Indecency Raises its Ugly Head
While legislation to raise broadcast indecency fines languished on Capitol Hill, the FCC slapped Fox with a doozey.
The commission levied a combined fine of nearly $1.2 million against Fox network affiliates for airing an episode of a now-defunct reality program, "Married by America."
The program, aired in April, 2003, involved a bunch of strangers who agreed to get engaged and married so they could be on TV. The fine, however, was not based on any apparent violation of the sanctity of marriage, but for hijinks from the "Las Vegas bachelor and bachelorette parties" thrown for the two couples left standing.
Fox contended that it edited out the nasty bits, but the FCC wasn't having it.
"The episode includes scenes in which party-goers lick whipped cream from strippers' bodies in a sexually suggestive manner. Another scene features a man on all fours in his underwear as two female strippers playfully spank him," the FCC's Notice of Apparent Liability (NAL) stated. "Although the episode electronically obscures any nudity, the sexual nature of the scenes is inescapable, as the strippers attempt to lure party-goers into sexually compromising situations."
The fine breaks down to $7,000 for 169 Fox affiliates, 14 of which belong to Fox.

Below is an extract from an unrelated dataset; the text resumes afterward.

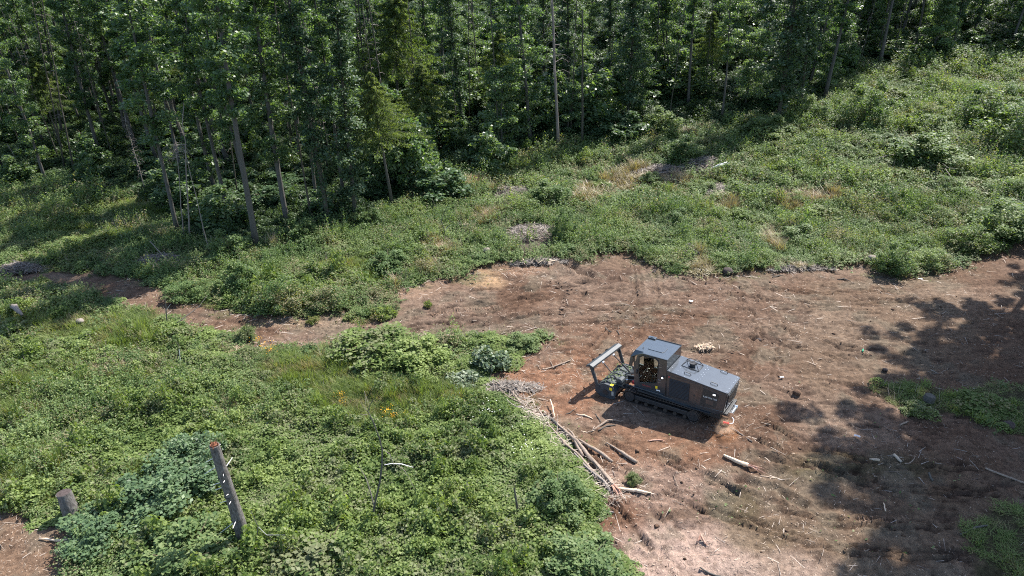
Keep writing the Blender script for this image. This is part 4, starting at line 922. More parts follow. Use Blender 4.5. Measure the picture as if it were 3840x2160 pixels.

In the Super Bowl case, affiliates were held harmless because the show was live and the FCC determined that they couldn't have anticipated the sudden appearance of a naked breast.
"This program, in contrast, was a taped episode in a taped series, and the affiliates could have preempted it, as at least one affiliate did," the NAL said.
The show aired at 8 p.m., two hours before "safe harbor" kicks in, kids are presumably in bed, and whip-cream licking is allowed. Fox maintains the material was not indecent, but had taken no formal action to challenge the fine as of press time.
The NAL states that the FCC received a total of 159 complaints about "Married by America," but Parents TV Council chief Brent Bozell claimed that the PTC alone filed 25 times that number. The PTC ramped up its campaign against TV and radio sleaze after last January's Super Bowl breast-reveal event. The organization is now pressuring the FCC to weigh content in its license renewal considerations.
"A fine of $1,183,000 should make Fox and other networks sit up and take notice... This gross violation of the law must be considered by the FCC when it reviews station license renewal requests," Bozell said in a statement.
Meanwhile, legislation to increase indecency fines didn't become law before members of Congress split to stump for their jobs. When an effort to get indecency fine provisions attached to a Defense Department bill failed last week, several senators attempted to introduce legislation the House passed earlier this year that would raise individual fines from a maximum of $27,500 to $500,000. Sources on Capitol Hill said lawmakers were unable to hammer out a compromise on the bill before the Senate blew town Monday. However, the source said the issue is far from dead, and could very well wind up on the inevitable omnibus spending bill that will have to be passed during the lame-duck session in November.